--- Begin Collected data ---

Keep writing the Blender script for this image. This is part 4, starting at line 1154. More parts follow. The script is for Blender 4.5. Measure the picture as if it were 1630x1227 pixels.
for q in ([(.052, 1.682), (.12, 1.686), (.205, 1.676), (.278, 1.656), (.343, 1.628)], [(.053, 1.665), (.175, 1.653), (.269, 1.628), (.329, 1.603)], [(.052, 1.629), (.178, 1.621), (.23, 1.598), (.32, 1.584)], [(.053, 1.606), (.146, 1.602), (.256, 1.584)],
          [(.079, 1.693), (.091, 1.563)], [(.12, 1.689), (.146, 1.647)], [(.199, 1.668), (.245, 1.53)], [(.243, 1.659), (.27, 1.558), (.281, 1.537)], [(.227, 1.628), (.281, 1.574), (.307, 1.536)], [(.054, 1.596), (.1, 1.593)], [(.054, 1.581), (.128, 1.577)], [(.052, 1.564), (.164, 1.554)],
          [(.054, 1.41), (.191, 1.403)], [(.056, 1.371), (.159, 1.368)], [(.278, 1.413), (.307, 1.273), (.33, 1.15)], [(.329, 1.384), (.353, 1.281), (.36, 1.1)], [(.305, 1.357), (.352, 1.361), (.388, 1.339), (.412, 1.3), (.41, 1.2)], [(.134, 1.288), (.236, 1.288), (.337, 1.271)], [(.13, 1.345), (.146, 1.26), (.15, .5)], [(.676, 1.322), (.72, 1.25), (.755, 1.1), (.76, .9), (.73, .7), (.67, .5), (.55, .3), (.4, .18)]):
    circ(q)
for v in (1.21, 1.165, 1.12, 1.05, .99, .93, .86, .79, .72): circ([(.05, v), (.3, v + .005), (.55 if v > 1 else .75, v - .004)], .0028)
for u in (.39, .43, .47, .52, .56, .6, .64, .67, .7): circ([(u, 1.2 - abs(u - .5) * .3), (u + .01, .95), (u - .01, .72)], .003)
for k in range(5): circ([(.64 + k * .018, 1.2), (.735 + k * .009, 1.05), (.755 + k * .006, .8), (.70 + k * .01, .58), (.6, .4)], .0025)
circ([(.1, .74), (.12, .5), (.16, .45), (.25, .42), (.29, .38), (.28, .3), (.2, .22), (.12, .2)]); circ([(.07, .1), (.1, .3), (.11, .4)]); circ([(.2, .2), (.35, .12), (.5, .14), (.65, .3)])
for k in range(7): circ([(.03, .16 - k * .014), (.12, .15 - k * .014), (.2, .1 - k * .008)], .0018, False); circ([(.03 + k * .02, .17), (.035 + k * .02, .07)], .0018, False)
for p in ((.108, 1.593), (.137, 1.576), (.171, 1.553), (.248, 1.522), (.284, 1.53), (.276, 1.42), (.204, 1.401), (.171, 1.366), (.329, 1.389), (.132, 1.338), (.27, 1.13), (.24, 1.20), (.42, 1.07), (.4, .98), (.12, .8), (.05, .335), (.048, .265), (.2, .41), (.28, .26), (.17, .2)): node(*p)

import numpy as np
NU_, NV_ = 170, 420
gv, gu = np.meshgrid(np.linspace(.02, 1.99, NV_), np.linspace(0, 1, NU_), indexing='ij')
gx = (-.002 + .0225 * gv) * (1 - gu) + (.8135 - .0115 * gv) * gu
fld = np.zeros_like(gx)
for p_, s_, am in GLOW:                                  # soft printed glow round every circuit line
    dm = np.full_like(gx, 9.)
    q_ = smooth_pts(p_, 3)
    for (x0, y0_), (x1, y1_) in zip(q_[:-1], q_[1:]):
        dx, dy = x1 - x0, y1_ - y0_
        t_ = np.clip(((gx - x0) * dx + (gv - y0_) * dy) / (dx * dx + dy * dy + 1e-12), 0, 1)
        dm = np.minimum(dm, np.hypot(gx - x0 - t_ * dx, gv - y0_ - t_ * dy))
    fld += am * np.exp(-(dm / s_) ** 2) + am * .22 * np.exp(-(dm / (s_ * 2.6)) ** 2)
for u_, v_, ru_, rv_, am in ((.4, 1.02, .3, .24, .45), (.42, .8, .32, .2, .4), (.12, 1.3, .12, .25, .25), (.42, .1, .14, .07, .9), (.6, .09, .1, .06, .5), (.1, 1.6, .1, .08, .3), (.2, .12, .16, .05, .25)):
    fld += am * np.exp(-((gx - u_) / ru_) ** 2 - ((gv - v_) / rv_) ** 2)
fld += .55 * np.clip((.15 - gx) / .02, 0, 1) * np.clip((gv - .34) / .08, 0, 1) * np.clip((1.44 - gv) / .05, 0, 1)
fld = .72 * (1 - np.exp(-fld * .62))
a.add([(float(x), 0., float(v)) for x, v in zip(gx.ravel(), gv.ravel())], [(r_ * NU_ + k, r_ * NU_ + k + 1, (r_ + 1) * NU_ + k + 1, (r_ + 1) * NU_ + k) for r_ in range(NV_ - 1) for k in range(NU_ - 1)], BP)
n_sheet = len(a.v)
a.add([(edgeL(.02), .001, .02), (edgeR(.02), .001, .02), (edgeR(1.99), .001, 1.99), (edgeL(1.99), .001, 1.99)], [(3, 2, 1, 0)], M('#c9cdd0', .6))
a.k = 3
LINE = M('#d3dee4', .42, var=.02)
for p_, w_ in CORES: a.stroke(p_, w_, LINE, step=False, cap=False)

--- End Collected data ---

* _To do_
Please restate the whole listing word for word.

* _Worked answer_
Keep writing the Blender script for this image. This is part 4, starting at line 1154. More parts follow. The script is for Blender 4.5. Measure the picture as if it were 1630x1227 pixels.
for q in ([(.052, 1.682), (.12, 1.686), (.205, 1.676), (.278, 1.656), (.343, 1.628)], [(.053, 1.665), (.175, 1.653), (.269, 1.628), (.329, 1.603)], [(.052, 1.629), (.178, 1.621), (.23, 1.598), (.32, 1.584)], [(.053, 1.606), (.146, 1.602), (.256, 1.584)],
          [(.079, 1.693), (.091, 1.563)], [(.12, 1.689), (.146, 1.647)], [(.199, 1.668), (.245, 1.53)], [(.243, 1.659), (.27, 1.558), (.281, 1.537)], [(.227, 1.628), (.281, 1.574), (.307, 1.536)], [(.054, 1.596), (.1, 1.593)], [(.054, 1.581), (.128, 1.577)], [(.052, 1.564), (.164, 1.554)],
          [(.054, 1.41), (.191, 1.403)], [(.056, 1.371), (.159, 1.368)], [(.278, 1.413), (.307, 1.273), (.33, 1.15)], [(.329, 1.384), (.353, 1.281), (.36, 1.1)], [(.305, 1.357), (.352, 1.361), (.388, 1.339), (.412, 1.3), (.41, 1.2)], [(.134, 1.288), (.236, 1.288), (.337, 1.271)], [(.13, 1.345), (.146, 1.26), (.15, .5)], [(.676, 1.322), (.72, 1.25), (.755, 1.1), (.76, .9), (.73, .7), (.67, .5), (.55, .3), (.4, .18)]):
    circ(q)
for v in (1.21, 1.165, 1.12, 1.05, .99, .93, .86, .79, .72): circ([(.05, v), (.3, v + .005), (.55 if v > 1 else .75, v - .004)], .0028)
for u in (.39, .43, .47, .52, .56, .6, .64, .67, .7): circ([(u, 1.2 - abs(u - .5) * .3), (u + .01, .95), (u - .01, .72)], .003)
for k in range(5): circ([(.64 + k * .018, 1.2), (.735 + k * .009, 1.05), (.755 + k * .006, .8), (.70 + k * .01, .58), (.6, .4)], .0025)
circ([(.1, .74), (.12, .5), (.16, .45), (.25, .42), (.29, .38), (.28, .3), (.2, .22), (.12, .2)]); circ([(.07, .1), (.1, .3), (.11, .4)]); circ([(.2, .2), (.35, .12), (.5, .14), (.65, .3)])
for k in range(7): circ([(.03, .16 - k * .014), (.12, .15 - k * .014), (.2, .1 - k * .008)], .0018, False); circ([(.03 + k * .02, .17), (.035 + k * .02, .07)], .0018, False)
for p in ((.108, 1.593), (.137, 1.576), (.171, 1.553), (.248, 1.522), (.284, 1.53), (.276, 1.42), (.204, 1.401), (.171, 1.366), (.329, 1.389), (.132, 1.338), (.27, 1.13), (.24, 1.20), (.42, 1.07), (.4, .98), (.12, .8), (.05, .335), (.048, .265), (.2, .41), (.28, .26), (.17, .2)): node(*p)

import numpy as np
NU_, NV_ = 170, 420
gv, gu = np.meshgrid(np.linspace(.02, 1.99, NV_), np.linspace(0, 1, NU_), indexing='ij')
gx = (-.002 + .0225 * gv) * (1 - gu) + (.8135 - .0115 * gv) * gu
fld = np.zeros_like(gx)
for p_, s_, am in GLOW:                                  # soft printed glow round every circuit line
    dm = np.full_like(gx, 9.)
    q_ = smooth_pts(p_, 3)
    for (x0, y0_), (x1, y1_) in zip(q_[:-1], q_[1:]):
        dx, dy = x1 - x0, y1_ - y0_
        t_ = np.clip(((gx - x0) * dx + (gv - y0_) * dy) / (dx * dx + dy * dy + 1e-12), 0, 1)
        dm = np.minimum(dm, np.hypot(gx - x0 - t_ * dx, gv - y0_ - t_ * dy))
    fld += am * np.exp(-(dm / s_) ** 2) + am * .22 * np.exp(-(dm / (s_ * 2.6)) ** 2)
for u_, v_, ru_, rv_, am in ((.4, 1.02, .3, .24, .45), (.42, .8, .32, .2, .4), (.12, 1.3, .12, .25, .25), (.42, .1, .14, .07, .9), (.6, .09, .1, .06, .5), (.1, 1.6, .1, .08, .3), (.2, .12, .16, .05, .25)):
    fld += am * np.exp(-((gx - u_) / ru_) ** 2 - ((gv - v_) / rv_) ** 2)
fld += .55 * np.clip((.15 - gx) / .02, 0, 1) * np.clip((gv - .34) / .08, 0, 1) * np.clip((1.44 - gv) / .05, 0, 1)
fld = .72 * (1 - np.exp(-fld * .62))
a.add([(float(x), 0., float(v)) for x, v in zip(gx.ravel(), gv.ravel())], [(r_ * NU_ + k, r_ * NU_ + k + 1, (r_ + 1) * NU_ + k + 1, (r_ + 1) * NU_ + k) for r_ in range(NV_ - 1) for k in range(NU_ - 1)], BP)
n_sheet = len(a.v)
a.add([(edgeL(.02), .001, .02), (edgeR(.02), .001, .02), (edgeR(1.99), .001, 1.99), (edgeL(1.99), .001, 1.99)], [(3, 2, 1, 0)], M('#c9cdd0', .6))
a.k = 3
LINE = M('#d3dee4', .42, var=.02)
for p_, w_ in CORES: a.stroke(p_, w_, LINE, step=False, cap=False)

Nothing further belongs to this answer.